▶ _Data shown_
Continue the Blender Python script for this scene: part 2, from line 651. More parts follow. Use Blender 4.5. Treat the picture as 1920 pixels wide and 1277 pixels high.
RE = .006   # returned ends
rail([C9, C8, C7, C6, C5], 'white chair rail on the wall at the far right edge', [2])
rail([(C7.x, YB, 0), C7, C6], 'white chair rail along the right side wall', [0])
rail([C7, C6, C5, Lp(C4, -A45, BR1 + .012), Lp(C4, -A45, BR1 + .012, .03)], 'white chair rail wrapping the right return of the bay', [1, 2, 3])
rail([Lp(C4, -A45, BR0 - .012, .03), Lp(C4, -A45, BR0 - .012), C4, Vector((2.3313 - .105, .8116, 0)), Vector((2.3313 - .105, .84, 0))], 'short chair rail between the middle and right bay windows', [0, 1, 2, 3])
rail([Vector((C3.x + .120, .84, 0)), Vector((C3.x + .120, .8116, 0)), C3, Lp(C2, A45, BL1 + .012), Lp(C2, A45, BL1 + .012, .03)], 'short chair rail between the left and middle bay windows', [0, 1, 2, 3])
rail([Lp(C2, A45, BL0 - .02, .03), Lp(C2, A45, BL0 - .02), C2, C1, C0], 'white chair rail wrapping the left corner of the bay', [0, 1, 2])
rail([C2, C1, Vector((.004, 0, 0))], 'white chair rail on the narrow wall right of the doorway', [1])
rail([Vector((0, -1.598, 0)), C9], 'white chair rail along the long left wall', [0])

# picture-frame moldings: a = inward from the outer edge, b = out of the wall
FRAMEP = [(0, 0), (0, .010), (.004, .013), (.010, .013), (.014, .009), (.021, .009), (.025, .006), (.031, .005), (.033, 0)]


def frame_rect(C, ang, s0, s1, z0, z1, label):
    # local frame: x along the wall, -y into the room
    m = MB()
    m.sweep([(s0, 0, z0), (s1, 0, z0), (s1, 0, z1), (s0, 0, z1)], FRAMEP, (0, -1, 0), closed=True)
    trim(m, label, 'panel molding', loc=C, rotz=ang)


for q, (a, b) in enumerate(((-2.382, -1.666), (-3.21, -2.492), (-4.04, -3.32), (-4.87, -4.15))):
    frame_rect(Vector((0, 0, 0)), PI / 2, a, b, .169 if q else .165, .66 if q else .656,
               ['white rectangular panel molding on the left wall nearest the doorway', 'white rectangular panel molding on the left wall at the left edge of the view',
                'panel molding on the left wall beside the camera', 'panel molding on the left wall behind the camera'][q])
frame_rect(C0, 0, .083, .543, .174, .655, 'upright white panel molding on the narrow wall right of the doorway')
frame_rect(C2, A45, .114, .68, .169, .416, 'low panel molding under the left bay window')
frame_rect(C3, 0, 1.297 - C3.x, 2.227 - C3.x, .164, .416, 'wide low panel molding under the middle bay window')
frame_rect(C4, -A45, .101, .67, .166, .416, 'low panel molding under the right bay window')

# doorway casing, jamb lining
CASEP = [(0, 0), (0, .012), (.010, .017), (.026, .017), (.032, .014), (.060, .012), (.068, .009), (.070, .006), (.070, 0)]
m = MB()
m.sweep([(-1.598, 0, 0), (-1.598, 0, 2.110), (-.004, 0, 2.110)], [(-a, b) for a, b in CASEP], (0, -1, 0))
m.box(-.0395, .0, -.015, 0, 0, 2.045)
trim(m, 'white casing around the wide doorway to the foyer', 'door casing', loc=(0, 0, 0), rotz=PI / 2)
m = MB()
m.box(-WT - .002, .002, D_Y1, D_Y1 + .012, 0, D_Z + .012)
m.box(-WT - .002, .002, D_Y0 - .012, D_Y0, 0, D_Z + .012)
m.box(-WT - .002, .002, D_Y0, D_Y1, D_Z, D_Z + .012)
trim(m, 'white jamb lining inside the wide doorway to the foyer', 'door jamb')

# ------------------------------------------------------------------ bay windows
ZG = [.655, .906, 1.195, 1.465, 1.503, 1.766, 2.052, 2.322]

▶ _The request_
Repeat the data above, word for word.

▶ _Answer to this task_
Continue the Blender Python script for this scene: part 2, from line 651. More parts follow. Use Blender 4.5. Treat the picture as 1920 pixels wide and 1277 pixels high.
RE = .006   # returned ends
rail([C9, C8, C7, C6, C5], 'white chair rail on the wall at the far right edge', [2])
rail([(C7.x, YB, 0), C7, C6], 'white chair rail along the right side wall', [0])
rail([C7, C6, C5, Lp(C4, -A45, BR1 + .012), Lp(C4, -A45, BR1 + .012, .03)], 'white chair rail wrapping the right return of the bay', [1, 2, 3])
rail([Lp(C4, -A45, BR0 - .012, .03), Lp(C4, -A45, BR0 - .012), C4, Vector((2.3313 - .105, .8116, 0)), Vector((2.3313 - .105, .84, 0))], 'short chair rail between the middle and right bay windows', [0, 1, 2, 3])
rail([Vector((C3.x + .120, .84, 0)), Vector((C3.x + .120, .8116, 0)), C3, Lp(C2, A45, BL1 + .012), Lp(C2, A45, BL1 + .012, .03)], 'short chair rail between the left and middle bay windows', [0, 1, 2, 3])
rail([Lp(C2, A45, BL0 - .02, .03), Lp(C2, A45, BL0 - .02), C2, C1, C0], 'white chair rail wrapping the left corner of the bay', [0, 1, 2])
rail([C2, C1, Vector((.004, 0, 0))], 'white chair rail on the narrow wall right of the doorway', [1])
rail([Vector((0, -1.598, 0)), C9], 'white chair rail along the long left wall', [0])

# picture-frame moldings: a = inward from the outer edge, b = out of the wall
FRAMEP = [(0, 0), (0, .010), (.004, .013), (.010, .013), (.014, .009), (.021, .009), (.025, .006), (.031, .005), (.033, 0)]


def frame_rect(C, ang, s0, s1, z0, z1, label):
    # local frame: x along the wall, -y into the room
    m = MB()
    m.sweep([(s0, 0, z0), (s1, 0, z0), (s1, 0, z1), (s0, 0, z1)], FRAMEP, (0, -1, 0), closed=True)
    trim(m, label, 'panel molding', loc=C, rotz=ang)


for q, (a, b) in enumerate(((-2.382, -1.666), (-3.21, -2.492), (-4.04, -3.32), (-4.87, -4.15))):
    frame_rect(Vector((0, 0, 0)), PI / 2, a, b, .169 if q else .165, .66 if q else .656,
               ['white rectangular panel molding on the left wall nearest the doorway', 'white rectangular panel molding on the left wall at the left edge of the view',
                'panel molding on the left wall beside the camera', 'panel molding on the left wall behind the camera'][q])
frame_rect(C0, 0, .083, .543, .174, .655, 'upright white panel molding on the narrow wall right of the doorway')
frame_rect(C2, A45, .114, .68, .169, .416, 'low panel molding under the left bay window')
frame_rect(C3, 0, 1.297 - C3.x, 2.227 - C3.x, .164, .416, 'wide low panel molding under the middle bay window')
frame_rect(C4, -A45, .101, .67, .166, .416, 'low panel molding under the right bay window')

# doorway casing, jamb lining
CASEP = [(0, 0), (0, .012), (.010, .017), (.026, .017), (.032, .014), (.060, .012), (.068, .009), (.070, .006), (.070, 0)]
m = MB()
m.sweep([(-1.598, 0, 0), (-1.598, 0, 2.110), (-.004, 0, 2.110)], [(-a, b) for a, b in CASEP], (0, -1, 0))
m.box(-.0395, .0, -.015, 0, 0, 2.045)
trim(m, 'white casing around the wide doorway to the foyer', 'door casing', loc=(0, 0, 0), rotz=PI / 2)
m = MB()
m.box(-WT - .002, .002, D_Y1, D_Y1 + .012, 0, D_Z + .012)
m.box(-WT - .002, .002, D_Y0 - .012, D_Y0, 0, D_Z + .012)
m.box(-WT - .002, .002, D_Y0, D_Y1, D_Z, D_Z + .012)
trim(m, 'white jamb lining inside the wide doorway to the foyer', 'door jamb')

# ------------------------------------------------------------------ bay windows
ZG = [.655, .906, 1.195, 1.465, 1.503, 1.766, 2.052, 2.322]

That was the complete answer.